NYC's Oyster Reef Experiment Gets a Report Card After Sandy
New York State is hiring scientists to find out whether oysters are colonizing the Living Breakwaters structures off Staten Island's battered south shore.
More than a decade after Hurricane Sandy killed 43 people in New York City and reshaped how the region thinks about its coastline, New York State wants to know whether one of its most unusual bets on the future is paying off.
The Governor's Office of Storm Recovery is hiring scientists to monitor whether oysters are successfully colonizing the Living Breakwaters structures along Staten Island's southern shore. The monitoring marks a pivotal moment for the project: the underwater breakwaters are in place, and now the state needs independent documentation of whether the ecological premise actually works.
The Living Breakwaters project was born out of a 2013 federal Rebuild by Design competition, which challenged designers and engineers to rethink coastal protection after Sandy's devastation. The concept, developed by landscape architect Kate Orff and her firm SCAPE, won roughly $60 million in federal Community Development Block Grant disaster recovery funds. Rather than building conventional seawalls, the project placed a series of textured concrete reef structures along the shoreline from Fort Wadsworth to Tottenville, designed to both reduce wave energy and provide habitat for oysters and other marine life.

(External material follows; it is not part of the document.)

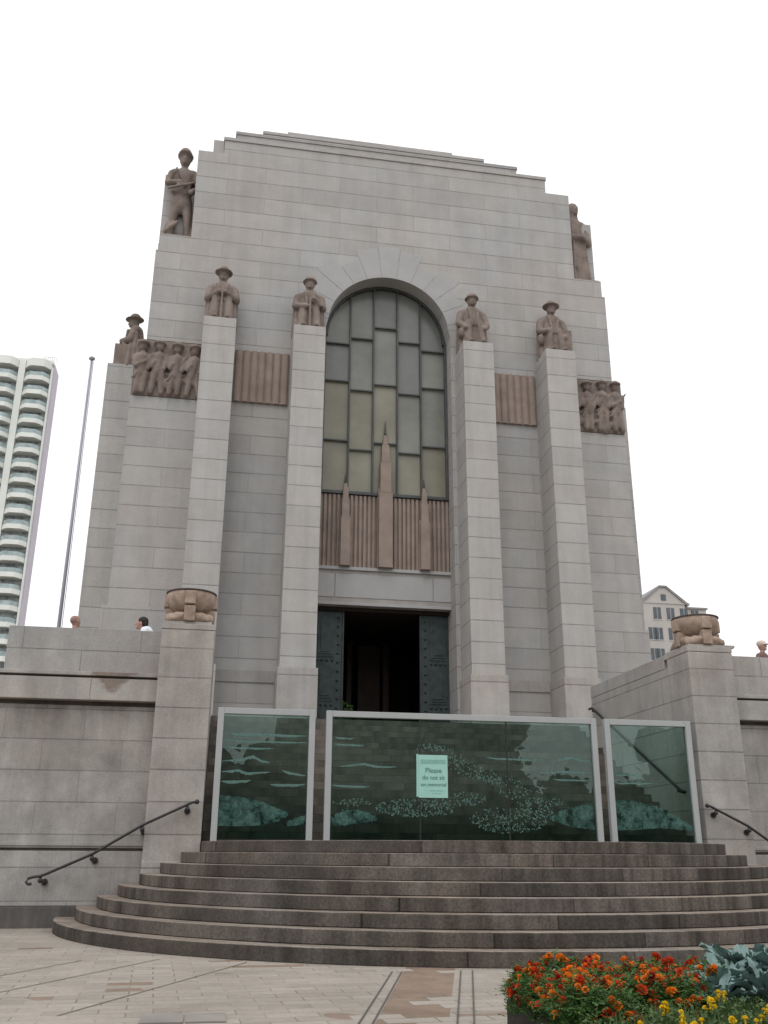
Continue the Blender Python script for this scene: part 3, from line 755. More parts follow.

Living Breakwaters: From Hurricane Sandy to Oyster Monitoring
Source: NationGraph.
The ecological ambition behind that design runs deep. New York Harbor was once home to an estimated 220,000 acres of oyster reefs, the largest oyster ecosystem on Earth, before overharvesting and pollution wiped them out in the 19th and early 20th centuries. Those reefs had functioned as natural breakwaters. Living Breakwaters is an explicit attempt to begin reversing that loss, treating oysters as infrastructure rather than just seafood.
Whether oysters can actually thrive in Raritan Bay remains an open question. Water quality has improved dramatically since the Clean Water Act era, but combined sewer overflows from both the New York and New Jersey sides of the bay continue to affect conditions, and some environmental scientists have raised doubts about whether the habitat is viable enough for oysters to reproduce and spread.

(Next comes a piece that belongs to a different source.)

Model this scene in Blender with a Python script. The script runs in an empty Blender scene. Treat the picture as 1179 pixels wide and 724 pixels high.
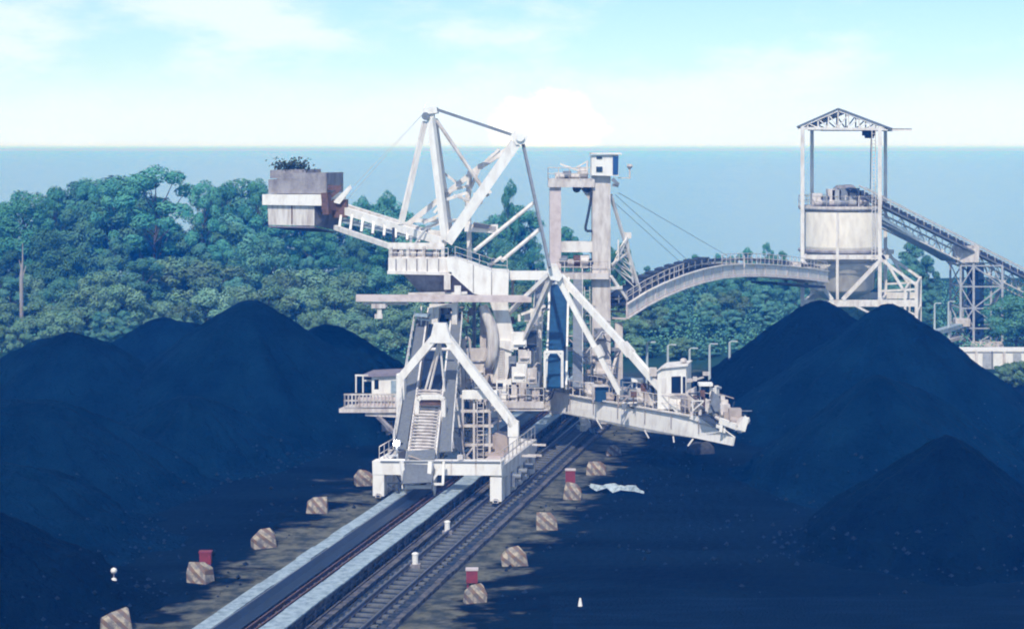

The project has also faced political friction on Staten Island, where many residents in Sandy-devastated communities like Tottenville initially wanted traditional hard infrastructure and have grown frustrated with years of construction delays since the original 2014 funding award. The breakwaters are not flood barriers in the conventional sense and are not designed to stop storm surge, a distinction that has fueled ongoing debate about what the project can and cannot deliver.

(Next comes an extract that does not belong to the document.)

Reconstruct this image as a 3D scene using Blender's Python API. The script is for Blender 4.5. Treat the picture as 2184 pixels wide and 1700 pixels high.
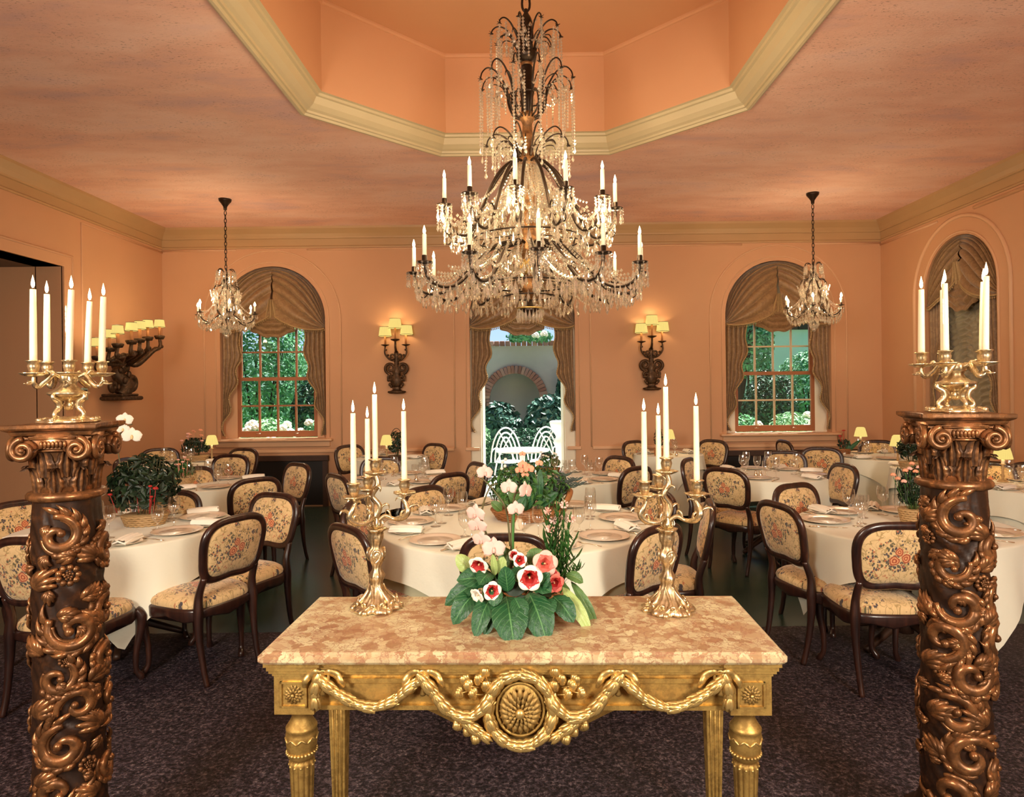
import bpy, math, random
from mathutils import Vector, Matrix, noise
random.seed(7)
for _o in list(bpy.data.objects):
    bpy.data.objects.remove(_o)
SC = bpy.context.scene
COL = SC.collection
PI = math.pi
R = math.radians
sin, cos = math.sin, math.cos
V = Vector

# ---------------------------------------------------------------- camera, world, sun, large lights, exposure
FPX, U0, V0, ROLL = 1400.0, 1115.0, 825.0, R(0.66)
HC = 1.65                                   # camera height
camd = bpy.data.cameras.new('camera')
cam = bpy.data.objects.new('camera', camd)
COL.objects.link(cam)
camd.sensor_fit = 'HORIZONTAL'
camd.sensor_width = 36
camd.lens = 36 * FPX / 2184
camd.shift_x = -(U0 - 1092) / 2184
camd.shift_y = -(850 - V0) / 2184
camd.clip_start = 0.05
camd.clip_end = 200
cam.matrix_world = Matrix.Translation((0, 0, HC)) @ Matrix.Rotation(PI / 2, 4, 'X') @ Matrix.Rotation(-ROLL, 4, 'Z')
SC.camera = cam
SC.view_settings.view_transform = 'Standard'
SC.view_settings.look = 'None'
SC.view_settings.gamma = 1
SC.view_settings.use_curve_mapping = False
SC.view_settings.exposure = 0.15
SC.cycles.transparent_max_bounces = 24

wd = bpy.data.worlds.new('sky')
SC.world = wd
wd.use_nodes = True
_nt = wd.node_tree
_bg = _nt.nodes['Background']
_sky = _nt.nodes.new('ShaderNodeTexSky')
_sky.sky_type = 'HOSEK_WILKIE'
_sky.turbidity = 3
_sky.ground_albedo = 0.4
_sky.sun_direction = (0.24, 0.26, 0.93)
_nt.links.new(_sky.outputs[0], _bg.inputs[0])
_bg.inputs[1].default_value = 3.4


def lamp(name, kind, loc, energy, color, size=0.1, target=None, spread=180):
    d = bpy.data.lights.new(name, kind)
    d.energy = energy
    d.color = color
    if kind == 'AREA':
        d.size = size
        d.spread = R(spread)
    elif kind == 'SUN':
        d.angle = R(size)
    else:
        d.shadow_soft_size = size
    o = bpy.data.objects.new(name, d)
    o.location = loc
    if target is not None:
        o.rotation_euler = (V(target) - V(loc)).to_track_quat('-Z', 'Y').to_euler()
    COL.objects.link(o)
    return o


WARM = (1.0, 0.80, 0.55)
lamp('sun', 'SUN', (5, 16, 14), 14.0, (1.0, 0.97, 0.88), 0.6, (1.3, 12, 0))
# the photographer's flash heads bounced off the ceiling and two umbrella lights behind the camera
lamp('umbrella_light', 'AREA', (-2.6, -1.6, 2.9), 47, (1.0, 0.94, 0.80), 1.3, (-0.6, 4.3, 0.5), 95)
lamp('umbrella_light', 'AREA', (2.4, -1.8, 2.8), 41, (1.0, 0.94, 0.80), 1.3, (0.6, 4.0, 0.5), 95)

lamp('bounce_flash', 'AREA', (-2.2, -1.2, 2.2), 110, (1.0, 0.86, 0.70), 0.6, (-2.4, 2.6, 3.93))
lamp('bounce_flash', 'AREA', (2.2, -1.2, 2.2), 110, (1.0, 0.86, 0.70), 0.6, (2.6, 2.8, 3.93))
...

What the monitoring results show will matter beyond Staten Island. Living Breakwaters is one of the most-cited examples in national and international discussions about nature-based coastal resilience, and its track record will influence how federal agencies and coastal cities invest in similar approaches going forward. The Army Corps of Engineers and federal climate programs have increasingly pointed to projects like this one as models, meaning scientists' findings here carry weight far outside New York Harbor.